[Rows from a 3D scene dataset]
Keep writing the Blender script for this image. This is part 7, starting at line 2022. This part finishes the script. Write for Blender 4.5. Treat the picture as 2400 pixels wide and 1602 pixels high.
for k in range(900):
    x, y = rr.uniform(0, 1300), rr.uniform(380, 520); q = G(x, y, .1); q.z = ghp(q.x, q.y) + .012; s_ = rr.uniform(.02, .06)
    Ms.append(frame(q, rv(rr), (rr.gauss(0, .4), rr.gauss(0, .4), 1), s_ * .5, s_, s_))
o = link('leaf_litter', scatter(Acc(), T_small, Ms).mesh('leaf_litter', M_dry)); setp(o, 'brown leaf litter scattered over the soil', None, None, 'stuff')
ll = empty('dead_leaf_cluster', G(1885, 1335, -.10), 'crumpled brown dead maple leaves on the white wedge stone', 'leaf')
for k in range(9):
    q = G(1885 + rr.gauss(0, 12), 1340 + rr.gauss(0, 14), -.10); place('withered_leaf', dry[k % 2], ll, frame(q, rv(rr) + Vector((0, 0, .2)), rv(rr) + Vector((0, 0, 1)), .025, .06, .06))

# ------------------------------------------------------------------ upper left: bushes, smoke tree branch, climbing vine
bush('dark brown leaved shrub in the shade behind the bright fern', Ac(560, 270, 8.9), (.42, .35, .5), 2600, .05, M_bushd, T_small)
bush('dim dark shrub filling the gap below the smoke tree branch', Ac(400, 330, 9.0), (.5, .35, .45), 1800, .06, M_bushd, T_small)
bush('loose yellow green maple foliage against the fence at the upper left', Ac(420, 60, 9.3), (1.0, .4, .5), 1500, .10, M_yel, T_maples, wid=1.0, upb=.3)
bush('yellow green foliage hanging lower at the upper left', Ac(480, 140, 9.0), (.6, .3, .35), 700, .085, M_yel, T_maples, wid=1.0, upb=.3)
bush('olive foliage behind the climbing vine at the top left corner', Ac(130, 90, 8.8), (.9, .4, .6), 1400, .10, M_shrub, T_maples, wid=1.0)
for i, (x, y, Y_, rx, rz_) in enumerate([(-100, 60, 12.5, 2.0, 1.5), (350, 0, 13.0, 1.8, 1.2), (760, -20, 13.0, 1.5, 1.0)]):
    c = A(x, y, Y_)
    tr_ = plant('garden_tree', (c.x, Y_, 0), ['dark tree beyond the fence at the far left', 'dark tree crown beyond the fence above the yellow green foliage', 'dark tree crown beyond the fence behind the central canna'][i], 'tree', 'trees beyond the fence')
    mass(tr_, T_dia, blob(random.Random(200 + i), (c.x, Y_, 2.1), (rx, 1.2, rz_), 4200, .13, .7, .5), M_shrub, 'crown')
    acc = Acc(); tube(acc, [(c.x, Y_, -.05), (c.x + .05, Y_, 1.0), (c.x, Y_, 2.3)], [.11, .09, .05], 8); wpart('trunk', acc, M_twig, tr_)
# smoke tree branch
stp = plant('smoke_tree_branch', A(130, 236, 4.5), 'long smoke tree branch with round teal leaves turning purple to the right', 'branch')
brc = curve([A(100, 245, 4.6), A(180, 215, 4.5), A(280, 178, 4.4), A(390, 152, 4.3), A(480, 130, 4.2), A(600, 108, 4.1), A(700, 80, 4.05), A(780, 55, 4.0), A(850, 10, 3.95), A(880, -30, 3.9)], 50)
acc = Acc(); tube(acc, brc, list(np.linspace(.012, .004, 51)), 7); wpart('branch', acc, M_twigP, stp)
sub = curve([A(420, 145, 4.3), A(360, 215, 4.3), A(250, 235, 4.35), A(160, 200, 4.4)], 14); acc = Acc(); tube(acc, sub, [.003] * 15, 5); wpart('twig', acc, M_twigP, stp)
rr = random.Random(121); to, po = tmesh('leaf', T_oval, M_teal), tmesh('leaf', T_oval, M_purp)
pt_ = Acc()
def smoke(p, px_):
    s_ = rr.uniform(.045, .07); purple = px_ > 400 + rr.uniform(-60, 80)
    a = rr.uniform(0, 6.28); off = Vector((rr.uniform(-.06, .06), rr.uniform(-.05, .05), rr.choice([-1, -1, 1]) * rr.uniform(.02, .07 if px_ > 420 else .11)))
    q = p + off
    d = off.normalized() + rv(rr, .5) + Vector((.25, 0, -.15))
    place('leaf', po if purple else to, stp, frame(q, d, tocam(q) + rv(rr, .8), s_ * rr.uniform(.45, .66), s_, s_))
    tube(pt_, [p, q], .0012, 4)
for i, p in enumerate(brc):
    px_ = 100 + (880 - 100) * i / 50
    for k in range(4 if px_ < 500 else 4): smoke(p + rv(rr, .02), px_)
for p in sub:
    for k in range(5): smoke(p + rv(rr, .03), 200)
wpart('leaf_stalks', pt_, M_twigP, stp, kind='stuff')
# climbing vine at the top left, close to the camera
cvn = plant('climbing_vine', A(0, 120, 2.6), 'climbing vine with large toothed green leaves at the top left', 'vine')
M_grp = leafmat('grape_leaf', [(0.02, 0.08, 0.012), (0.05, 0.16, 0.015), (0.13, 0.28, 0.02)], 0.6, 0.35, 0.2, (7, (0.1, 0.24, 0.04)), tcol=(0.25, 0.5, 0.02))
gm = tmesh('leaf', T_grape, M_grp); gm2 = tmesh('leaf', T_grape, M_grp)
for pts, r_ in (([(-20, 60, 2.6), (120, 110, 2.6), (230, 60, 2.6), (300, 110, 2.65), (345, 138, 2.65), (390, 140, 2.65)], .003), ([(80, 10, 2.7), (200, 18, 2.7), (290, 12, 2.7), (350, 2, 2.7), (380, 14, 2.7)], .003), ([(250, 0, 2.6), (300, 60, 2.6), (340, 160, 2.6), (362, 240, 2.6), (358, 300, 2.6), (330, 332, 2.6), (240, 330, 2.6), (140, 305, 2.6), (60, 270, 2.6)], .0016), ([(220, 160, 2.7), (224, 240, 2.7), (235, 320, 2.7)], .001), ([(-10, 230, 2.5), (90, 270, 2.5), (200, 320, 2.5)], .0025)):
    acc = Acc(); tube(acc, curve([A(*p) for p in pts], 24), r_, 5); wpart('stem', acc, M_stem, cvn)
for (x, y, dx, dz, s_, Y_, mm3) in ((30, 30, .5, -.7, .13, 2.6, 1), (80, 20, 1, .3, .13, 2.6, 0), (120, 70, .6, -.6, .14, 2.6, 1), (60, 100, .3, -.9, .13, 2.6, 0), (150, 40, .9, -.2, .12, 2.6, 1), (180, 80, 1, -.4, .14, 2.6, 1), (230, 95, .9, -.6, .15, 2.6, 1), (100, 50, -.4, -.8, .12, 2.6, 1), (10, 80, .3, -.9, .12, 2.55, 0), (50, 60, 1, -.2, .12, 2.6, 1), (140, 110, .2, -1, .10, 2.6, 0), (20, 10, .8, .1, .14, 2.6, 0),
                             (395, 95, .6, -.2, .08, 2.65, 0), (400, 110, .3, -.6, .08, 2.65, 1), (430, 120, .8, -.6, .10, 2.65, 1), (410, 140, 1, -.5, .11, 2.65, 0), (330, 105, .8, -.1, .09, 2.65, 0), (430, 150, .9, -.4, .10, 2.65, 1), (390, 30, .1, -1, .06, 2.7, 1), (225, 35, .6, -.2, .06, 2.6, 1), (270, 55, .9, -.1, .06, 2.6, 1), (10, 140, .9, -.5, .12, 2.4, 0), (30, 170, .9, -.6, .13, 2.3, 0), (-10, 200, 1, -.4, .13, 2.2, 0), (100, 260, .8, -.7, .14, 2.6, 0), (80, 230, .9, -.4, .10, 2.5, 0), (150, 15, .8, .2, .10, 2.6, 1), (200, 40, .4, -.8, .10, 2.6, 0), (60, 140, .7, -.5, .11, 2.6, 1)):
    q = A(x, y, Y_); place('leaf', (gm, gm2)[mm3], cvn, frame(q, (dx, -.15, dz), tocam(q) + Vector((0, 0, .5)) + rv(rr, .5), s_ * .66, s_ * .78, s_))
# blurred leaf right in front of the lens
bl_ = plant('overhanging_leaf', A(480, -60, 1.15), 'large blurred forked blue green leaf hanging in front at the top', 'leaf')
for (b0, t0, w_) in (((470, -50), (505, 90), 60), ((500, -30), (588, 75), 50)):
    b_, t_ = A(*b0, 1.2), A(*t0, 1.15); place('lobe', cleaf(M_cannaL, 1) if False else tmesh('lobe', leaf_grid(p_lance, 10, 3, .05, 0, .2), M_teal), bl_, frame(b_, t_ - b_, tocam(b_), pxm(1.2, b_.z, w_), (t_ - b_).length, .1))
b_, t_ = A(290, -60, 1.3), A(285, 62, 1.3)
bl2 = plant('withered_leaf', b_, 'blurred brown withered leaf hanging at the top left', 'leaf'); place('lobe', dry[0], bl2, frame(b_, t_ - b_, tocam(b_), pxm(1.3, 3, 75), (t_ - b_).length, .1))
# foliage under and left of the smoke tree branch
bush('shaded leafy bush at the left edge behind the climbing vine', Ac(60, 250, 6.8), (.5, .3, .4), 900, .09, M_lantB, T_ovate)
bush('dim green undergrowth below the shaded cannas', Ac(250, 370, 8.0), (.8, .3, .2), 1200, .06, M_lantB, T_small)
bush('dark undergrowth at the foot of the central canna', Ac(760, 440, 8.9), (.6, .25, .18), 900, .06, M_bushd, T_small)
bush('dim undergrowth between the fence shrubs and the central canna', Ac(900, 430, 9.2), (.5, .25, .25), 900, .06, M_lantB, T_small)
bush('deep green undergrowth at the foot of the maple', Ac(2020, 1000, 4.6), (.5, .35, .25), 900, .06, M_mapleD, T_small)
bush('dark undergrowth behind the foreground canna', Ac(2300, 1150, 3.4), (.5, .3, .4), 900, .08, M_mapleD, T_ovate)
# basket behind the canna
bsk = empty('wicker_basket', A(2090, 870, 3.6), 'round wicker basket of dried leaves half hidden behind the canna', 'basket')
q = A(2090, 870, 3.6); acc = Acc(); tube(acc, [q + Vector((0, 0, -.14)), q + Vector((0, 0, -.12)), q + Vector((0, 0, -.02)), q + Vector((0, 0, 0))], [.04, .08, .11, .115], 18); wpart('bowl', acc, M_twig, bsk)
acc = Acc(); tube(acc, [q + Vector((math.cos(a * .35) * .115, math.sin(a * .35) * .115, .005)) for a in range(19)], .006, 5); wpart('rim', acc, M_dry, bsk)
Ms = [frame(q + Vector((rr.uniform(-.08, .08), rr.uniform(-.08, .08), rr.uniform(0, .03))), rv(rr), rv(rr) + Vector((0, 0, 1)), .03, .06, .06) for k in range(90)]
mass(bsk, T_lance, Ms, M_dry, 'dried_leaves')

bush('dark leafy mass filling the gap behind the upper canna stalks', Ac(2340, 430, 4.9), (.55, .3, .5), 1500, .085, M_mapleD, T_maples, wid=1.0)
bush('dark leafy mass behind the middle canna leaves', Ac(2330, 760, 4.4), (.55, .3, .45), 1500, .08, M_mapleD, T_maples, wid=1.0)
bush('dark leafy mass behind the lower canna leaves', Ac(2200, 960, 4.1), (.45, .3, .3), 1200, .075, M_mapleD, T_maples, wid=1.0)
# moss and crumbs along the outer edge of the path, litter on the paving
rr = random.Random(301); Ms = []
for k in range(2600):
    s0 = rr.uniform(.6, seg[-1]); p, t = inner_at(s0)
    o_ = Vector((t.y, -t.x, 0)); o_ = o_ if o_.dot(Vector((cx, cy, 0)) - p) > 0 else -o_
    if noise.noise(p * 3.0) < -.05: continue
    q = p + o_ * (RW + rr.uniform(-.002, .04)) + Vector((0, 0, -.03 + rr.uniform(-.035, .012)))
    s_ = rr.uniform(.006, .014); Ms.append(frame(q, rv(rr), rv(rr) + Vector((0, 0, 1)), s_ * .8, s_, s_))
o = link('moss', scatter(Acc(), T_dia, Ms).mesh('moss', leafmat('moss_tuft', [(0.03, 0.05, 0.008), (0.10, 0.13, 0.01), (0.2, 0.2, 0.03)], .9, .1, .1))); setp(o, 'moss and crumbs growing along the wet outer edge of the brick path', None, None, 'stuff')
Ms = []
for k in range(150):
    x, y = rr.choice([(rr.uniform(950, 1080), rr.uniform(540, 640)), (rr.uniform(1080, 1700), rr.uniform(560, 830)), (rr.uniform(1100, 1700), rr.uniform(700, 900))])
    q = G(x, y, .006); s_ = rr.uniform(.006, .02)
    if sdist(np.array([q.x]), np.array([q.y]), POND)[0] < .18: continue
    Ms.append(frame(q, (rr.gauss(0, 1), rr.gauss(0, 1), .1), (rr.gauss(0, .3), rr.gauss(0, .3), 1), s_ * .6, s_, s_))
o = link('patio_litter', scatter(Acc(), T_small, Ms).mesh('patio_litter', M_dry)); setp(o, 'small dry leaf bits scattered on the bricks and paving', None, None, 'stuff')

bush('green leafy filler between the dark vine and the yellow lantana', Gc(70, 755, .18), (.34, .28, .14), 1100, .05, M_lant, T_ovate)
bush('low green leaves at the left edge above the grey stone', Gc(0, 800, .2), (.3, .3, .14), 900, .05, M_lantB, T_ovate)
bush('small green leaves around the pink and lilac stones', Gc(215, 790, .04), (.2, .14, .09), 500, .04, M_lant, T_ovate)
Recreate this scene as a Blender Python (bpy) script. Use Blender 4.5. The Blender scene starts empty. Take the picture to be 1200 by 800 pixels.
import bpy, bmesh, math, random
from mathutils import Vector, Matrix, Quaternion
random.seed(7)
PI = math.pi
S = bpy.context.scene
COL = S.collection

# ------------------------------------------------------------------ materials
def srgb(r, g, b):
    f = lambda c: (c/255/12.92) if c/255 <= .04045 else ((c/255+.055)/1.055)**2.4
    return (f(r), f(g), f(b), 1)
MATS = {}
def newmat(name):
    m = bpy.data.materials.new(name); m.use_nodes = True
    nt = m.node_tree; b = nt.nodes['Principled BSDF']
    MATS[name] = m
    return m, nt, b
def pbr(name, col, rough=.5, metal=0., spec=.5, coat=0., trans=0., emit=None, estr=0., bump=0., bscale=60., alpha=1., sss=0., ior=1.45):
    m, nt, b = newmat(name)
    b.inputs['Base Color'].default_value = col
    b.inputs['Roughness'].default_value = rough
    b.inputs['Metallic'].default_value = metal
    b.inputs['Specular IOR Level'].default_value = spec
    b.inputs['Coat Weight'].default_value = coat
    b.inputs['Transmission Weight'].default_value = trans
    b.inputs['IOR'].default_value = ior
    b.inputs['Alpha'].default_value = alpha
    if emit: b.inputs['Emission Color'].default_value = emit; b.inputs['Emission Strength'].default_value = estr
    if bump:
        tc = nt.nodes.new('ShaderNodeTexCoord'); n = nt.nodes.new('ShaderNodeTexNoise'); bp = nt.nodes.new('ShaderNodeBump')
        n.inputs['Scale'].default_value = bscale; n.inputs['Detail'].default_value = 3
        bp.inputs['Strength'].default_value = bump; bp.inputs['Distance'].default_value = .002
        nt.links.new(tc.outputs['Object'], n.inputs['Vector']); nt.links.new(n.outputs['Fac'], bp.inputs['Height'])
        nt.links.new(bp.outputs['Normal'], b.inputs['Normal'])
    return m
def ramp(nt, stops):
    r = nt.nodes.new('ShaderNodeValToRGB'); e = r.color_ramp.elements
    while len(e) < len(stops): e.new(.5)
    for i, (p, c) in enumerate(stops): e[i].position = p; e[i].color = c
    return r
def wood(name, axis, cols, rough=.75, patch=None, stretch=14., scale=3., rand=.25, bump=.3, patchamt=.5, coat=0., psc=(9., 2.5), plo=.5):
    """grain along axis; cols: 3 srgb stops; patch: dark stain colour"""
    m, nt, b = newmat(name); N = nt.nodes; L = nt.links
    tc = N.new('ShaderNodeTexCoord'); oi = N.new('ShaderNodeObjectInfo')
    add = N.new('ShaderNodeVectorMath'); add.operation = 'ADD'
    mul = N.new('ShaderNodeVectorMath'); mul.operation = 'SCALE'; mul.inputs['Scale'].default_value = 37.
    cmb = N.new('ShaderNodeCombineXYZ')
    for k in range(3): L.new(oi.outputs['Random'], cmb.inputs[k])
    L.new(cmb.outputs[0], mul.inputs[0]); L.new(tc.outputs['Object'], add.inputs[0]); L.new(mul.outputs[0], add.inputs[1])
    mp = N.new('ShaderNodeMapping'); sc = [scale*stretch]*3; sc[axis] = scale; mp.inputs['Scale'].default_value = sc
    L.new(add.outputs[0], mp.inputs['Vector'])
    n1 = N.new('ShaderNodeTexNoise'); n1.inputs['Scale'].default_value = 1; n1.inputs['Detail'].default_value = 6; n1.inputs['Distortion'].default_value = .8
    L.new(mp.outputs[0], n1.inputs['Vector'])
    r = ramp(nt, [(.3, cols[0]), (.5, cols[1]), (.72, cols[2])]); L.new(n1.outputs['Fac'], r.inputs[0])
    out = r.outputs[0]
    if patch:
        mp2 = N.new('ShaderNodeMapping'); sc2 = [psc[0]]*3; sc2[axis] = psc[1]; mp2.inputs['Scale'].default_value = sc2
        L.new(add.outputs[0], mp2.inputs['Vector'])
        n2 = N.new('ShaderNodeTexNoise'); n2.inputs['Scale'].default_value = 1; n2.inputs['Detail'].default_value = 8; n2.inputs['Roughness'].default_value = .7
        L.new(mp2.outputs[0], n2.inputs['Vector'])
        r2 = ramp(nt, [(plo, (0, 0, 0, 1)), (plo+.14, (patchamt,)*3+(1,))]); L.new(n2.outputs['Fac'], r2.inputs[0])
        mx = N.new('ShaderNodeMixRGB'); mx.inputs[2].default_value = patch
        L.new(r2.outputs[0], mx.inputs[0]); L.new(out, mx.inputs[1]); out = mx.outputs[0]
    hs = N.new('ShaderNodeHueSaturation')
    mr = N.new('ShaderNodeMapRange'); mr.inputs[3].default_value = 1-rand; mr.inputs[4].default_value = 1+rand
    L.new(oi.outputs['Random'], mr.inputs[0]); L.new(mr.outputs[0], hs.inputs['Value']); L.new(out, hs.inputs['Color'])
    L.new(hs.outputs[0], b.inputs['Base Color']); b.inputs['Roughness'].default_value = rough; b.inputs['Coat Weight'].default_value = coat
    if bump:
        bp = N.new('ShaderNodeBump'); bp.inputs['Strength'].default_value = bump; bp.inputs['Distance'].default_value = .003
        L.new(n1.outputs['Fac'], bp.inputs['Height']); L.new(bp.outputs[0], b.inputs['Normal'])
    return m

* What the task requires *
The lines to transcribe begin at the line with "Recreate this scene" and end at the line with "COL = S.collection"; copy them exactly, both ends included.

* Solution *
Recreate this scene as a Blender Python (bpy) script. Use Blender 4.5. The Blender scene starts empty. Take the picture to be 1200 by 800 pixels.
import bpy, bmesh, math, random
from mathutils import Vector, Matrix, Quaternion
random.seed(7)
PI = math.pi
S = bpy.context.scene
COL = S.collection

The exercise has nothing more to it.